Last March, James Hansen, arguably the world’s leading climate scientist, and eight colleagues, claimed earth’s climate system was about twice as sensitive to carbon dioxide pollution as the Intergovernmental Panel on Climate Change had found. This implies that there is already enough greenhouse gas pollution in the atmosphere to cause 2 degrees of warming, bringing about conditions not seen on earth for 2 to 3 million years and constituting, according to the authors, “a degree of warming that would surely yield dangerous climate impacts”.

Hansen and his colleagues summarise the challenge as follows: “If humanity wishes to preserve a planet similar to that on which civilisation developed and to which life on earth is adapted, palaeoclimate evidence and ongoing climate change suggest that CO2 will need to be reduced from its current 385ppm [parts per million] to at most 350ppm.” This, they argue, can only be achieved by phasing out all conventional coal burning by 2030, and by aggressively reducing the amount of CO2 in the atmosphere by capturing it in growing tropical forests and in agricultural soils. That a rapid phase-out of coal is in itself not enough is elegantly illustrated by the fact that the concentration of CO2 in the atmosphere would remain above 350ppm for 200 years were a coal phase-out to be achieved within the next decade or two, and nothing else done. Yet the point of no return is, in all probability, less than 20 to 40 years away.

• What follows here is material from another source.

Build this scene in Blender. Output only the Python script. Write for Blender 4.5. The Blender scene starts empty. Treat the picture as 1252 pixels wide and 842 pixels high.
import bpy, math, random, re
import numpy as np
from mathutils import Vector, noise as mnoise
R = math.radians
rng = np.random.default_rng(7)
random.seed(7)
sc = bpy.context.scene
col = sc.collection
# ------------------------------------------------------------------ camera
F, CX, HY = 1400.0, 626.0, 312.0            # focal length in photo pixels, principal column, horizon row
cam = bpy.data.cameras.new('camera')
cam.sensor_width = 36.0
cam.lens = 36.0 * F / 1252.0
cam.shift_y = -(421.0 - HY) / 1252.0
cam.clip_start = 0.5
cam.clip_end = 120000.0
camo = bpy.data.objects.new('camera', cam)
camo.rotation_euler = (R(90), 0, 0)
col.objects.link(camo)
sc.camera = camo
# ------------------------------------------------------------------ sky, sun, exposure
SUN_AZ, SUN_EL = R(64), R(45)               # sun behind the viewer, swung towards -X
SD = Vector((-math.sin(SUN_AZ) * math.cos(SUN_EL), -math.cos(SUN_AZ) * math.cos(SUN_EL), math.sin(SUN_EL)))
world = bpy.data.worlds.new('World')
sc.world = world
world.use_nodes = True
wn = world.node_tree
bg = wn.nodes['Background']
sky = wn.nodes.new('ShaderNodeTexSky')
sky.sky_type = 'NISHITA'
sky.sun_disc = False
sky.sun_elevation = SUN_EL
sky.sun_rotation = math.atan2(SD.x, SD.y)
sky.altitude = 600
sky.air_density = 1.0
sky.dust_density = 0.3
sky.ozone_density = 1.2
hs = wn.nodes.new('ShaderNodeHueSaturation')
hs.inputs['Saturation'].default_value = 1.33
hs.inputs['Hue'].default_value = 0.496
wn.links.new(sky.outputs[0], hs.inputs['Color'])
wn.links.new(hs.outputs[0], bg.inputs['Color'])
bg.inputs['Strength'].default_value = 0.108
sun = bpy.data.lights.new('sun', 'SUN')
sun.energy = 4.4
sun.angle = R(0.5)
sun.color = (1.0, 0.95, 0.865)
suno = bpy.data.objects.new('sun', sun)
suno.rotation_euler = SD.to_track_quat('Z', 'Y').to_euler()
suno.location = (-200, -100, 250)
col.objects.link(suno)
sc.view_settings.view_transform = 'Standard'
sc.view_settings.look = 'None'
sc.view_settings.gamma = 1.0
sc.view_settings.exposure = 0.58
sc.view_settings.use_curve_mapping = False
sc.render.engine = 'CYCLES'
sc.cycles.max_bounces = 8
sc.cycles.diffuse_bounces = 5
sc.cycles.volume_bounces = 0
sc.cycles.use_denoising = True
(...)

So just how large is the task of replacing the current fossil fuel-based energy supply (in particular, conventional coal burning) with other non-polluting fuel sources? On April 3, the researchers Roger Pielke, Tom Wigley and Christopher Green published a study examining the IPCC projections that guide current thinking on the extent to which emissions need to be reduced. Shockingly, they discovered that the IPCC projections underestimate the scale of the task by two-thirds.

The reason for this is that the lion’s share of the emissions reductions required in the future are already “built in” to the IPCC scenarios. In other words, the IPCC assumes that these reductions will occur anyway, even in the absence of specific policies aimed at producing the shift. While such an assumption may seem remarkable, it was based on the observation that improvements in technologies – and in particular in their efficiency – occur over time.

Thus internal combustion engines have become more efficient, as have refrigerators and countless electrical appliances. But can we expect that such efficiencies will lead to a slowing in the overall rate of greenhouse-gas pollution, regardless of government policy? The answer came when the researchers examined the relevant changes in the real world that had occurred over the first eight years of the 21st century. Dismayingly, they discovered that no “built-in” emissions reductions were occurring; in fact, exactly the reverse was happening, for the efficiency of global energy use (measured as energy intensity) and carbon intensity (pollution) have both risen over the period.